→ **CHALLENGE**:
Retype the complete listing exactly as it appears.

→ **STORED DATA**:

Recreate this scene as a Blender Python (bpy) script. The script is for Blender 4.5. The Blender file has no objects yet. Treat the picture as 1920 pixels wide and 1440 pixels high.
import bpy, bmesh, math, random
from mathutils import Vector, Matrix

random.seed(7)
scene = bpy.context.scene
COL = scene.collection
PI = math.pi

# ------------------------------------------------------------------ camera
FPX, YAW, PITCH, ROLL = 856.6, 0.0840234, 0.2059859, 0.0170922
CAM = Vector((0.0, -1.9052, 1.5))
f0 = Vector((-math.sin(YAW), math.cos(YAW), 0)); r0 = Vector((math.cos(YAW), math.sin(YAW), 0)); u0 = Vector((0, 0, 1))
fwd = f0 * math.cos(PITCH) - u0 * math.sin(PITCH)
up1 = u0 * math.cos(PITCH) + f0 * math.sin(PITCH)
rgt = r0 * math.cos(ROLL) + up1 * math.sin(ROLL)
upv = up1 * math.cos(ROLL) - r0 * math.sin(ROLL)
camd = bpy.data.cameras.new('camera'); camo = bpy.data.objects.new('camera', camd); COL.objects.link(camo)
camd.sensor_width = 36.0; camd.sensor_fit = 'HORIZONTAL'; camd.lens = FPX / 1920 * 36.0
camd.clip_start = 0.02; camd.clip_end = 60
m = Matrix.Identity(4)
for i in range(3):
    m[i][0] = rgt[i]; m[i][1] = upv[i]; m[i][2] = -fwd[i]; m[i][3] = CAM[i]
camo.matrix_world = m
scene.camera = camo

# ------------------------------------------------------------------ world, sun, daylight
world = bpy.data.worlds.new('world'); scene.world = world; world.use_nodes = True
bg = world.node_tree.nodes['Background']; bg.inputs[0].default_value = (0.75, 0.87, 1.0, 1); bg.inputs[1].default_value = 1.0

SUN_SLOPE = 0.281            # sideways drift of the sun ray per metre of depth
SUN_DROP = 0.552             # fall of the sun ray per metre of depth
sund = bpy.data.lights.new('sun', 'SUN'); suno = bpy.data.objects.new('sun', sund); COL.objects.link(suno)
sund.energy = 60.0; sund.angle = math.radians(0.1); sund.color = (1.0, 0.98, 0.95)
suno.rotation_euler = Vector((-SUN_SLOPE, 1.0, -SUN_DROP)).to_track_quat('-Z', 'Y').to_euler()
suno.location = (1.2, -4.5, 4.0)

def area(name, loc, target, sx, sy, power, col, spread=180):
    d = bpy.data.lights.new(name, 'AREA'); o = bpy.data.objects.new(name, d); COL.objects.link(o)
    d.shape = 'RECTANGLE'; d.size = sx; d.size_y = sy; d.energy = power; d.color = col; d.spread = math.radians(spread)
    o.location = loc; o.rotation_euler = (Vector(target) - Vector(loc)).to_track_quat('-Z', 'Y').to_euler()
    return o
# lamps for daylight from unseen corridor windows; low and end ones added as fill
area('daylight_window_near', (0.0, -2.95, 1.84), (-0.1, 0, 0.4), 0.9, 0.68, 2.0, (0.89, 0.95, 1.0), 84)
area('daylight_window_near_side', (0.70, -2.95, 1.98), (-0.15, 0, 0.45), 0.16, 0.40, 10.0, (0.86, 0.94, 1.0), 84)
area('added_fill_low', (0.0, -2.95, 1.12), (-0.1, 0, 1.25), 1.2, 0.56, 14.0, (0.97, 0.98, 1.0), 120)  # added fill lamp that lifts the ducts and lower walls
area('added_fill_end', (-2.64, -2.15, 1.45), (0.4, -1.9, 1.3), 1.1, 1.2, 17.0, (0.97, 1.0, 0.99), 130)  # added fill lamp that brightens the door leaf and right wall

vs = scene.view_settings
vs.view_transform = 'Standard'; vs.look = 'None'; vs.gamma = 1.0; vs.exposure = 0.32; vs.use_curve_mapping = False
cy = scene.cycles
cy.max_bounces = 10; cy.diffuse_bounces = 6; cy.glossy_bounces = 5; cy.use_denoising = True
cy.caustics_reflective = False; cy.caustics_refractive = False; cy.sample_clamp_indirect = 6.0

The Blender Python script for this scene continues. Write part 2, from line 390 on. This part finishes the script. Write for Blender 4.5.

→ **EXPECTED OUTPUT**:
Recreate this scene as a Blender Python (bpy) script. The script is for Blender 4.5. The Blender file has no objects yet. Treat the picture as 1920 pixels wide and 1440 pixels high.
import bpy, bmesh, math, random
from mathutils import Vector, Matrix

random.seed(7)
scene = bpy.context.scene
COL = scene.collection
PI = math.pi

# ------------------------------------------------------------------ camera
FPX, YAW, PITCH, ROLL = 856.6, 0.0840234, 0.2059859, 0.0170922
CAM = Vector((0.0, -1.9052, 1.5))
f0 = Vector((-math.sin(YAW), math.cos(YAW), 0)); r0 = Vector((math.cos(YAW), math.sin(YAW), 0)); u0 = Vector((0, 0, 1))
fwd = f0 * math.cos(PITCH) - u0 * math.sin(PITCH)
up1 = u0 * math.cos(PITCH) + f0 * math.sin(PITCH)
rgt = r0 * math.cos(ROLL) + up1 * math.sin(ROLL)
upv = up1 * math.cos(ROLL) - r0 * math.sin(ROLL)
camd = bpy.data.cameras.new('camera'); camo = bpy.data.objects.new('camera', camd); COL.objects.link(camo)
camd.sensor_width = 36.0; camd.sensor_fit = 'HORIZONTAL'; camd.lens = FPX / 1920 * 36.0
camd.clip_start = 0.02; camd.clip_end = 60
m = Matrix.Identity(4)
for i in range(3):
    m[i][0] = rgt[i]; m[i][1] = upv[i]; m[i][2] = -fwd[i]; m[i][3] = CAM[i]
camo.matrix_world = m
scene.camera = camo

# ------------------------------------------------------------------ world, sun, daylight
world = bpy.data.worlds.new('world'); scene.world = world; world.use_nodes = True
bg = world.node_tree.nodes['Background']; bg.inputs[0].default_value = (0.75, 0.87, 1.0, 1); bg.inputs[1].default_value = 1.0

SUN_SLOPE = 0.281            # sideways drift of the sun ray per metre of depth
SUN_DROP = 0.552             # fall of the sun ray per metre of depth
sund = bpy.data.lights.new('sun', 'SUN'); suno = bpy.data.objects.new('sun', sund); COL.objects.link(suno)
sund.energy = 60.0; sund.angle = math.radians(0.1); sund.color = (1.0, 0.98, 0.95)
suno.rotation_euler = Vector((-SUN_SLOPE, 1.0, -SUN_DROP)).to_track_quat('-Z', 'Y').to_euler()
suno.location = (1.2, -4.5, 4.0)

def area(name, loc, target, sx, sy, power, col, spread=180):
    d = bpy.data.lights.new(name, 'AREA'); o = bpy.data.objects.new(name, d); COL.objects.link(o)
    d.shape = 'RECTANGLE'; d.size = sx; d.size_y = sy; d.energy = power; d.color = col; d.spread = math.radians(spread)
    o.location = loc; o.rotation_euler = (Vector(target) - Vector(loc)).to_track_quat('-Z', 'Y').to_euler()
    return o
# lamps for daylight from unseen corridor windows; low and end ones added as fill
area('daylight_window_near', (0.0, -2.95, 1.84), (-0.1, 0, 0.4), 0.9, 0.68, 2.0, (0.89, 0.95, 1.0), 84)
area('daylight_window_near_side', (0.70, -2.95, 1.98), (-0.15, 0, 0.45), 0.16, 0.40, 10.0, (0.86, 0.94, 1.0), 84)
area('added_fill_low', (0.0, -2.95, 1.12), (-0.1, 0, 1.25), 1.2, 0.56, 14.0, (0.97, 0.98, 1.0), 120)  # added fill lamp that lifts the ducts and lower walls
area('added_fill_end', (-2.64, -2.15, 1.45), (0.4, -1.9, 1.3), 1.1, 1.2, 17.0, (0.97, 1.0, 0.99), 130)  # added fill lamp that brightens the door leaf and right wall

vs = scene.view_settings
vs.view_transform = 'Standard'; vs.look = 'None'; vs.gamma = 1.0; vs.exposure = 0.32; vs.use_curve_mapping = False
cy = scene.cycles
cy.max_bounces = 10; cy.diffuse_bounces = 6; cy.glossy_bounces = 5; cy.use_denoising = True
cy.caustics_reflective = False; cy.caustics_refractive = False; cy.sample_clamp_indirect = 6.0

The Blender Python script for this scene continues. Write part 2, from line 390 on. This part finishes the script. Write for Blender 4.5.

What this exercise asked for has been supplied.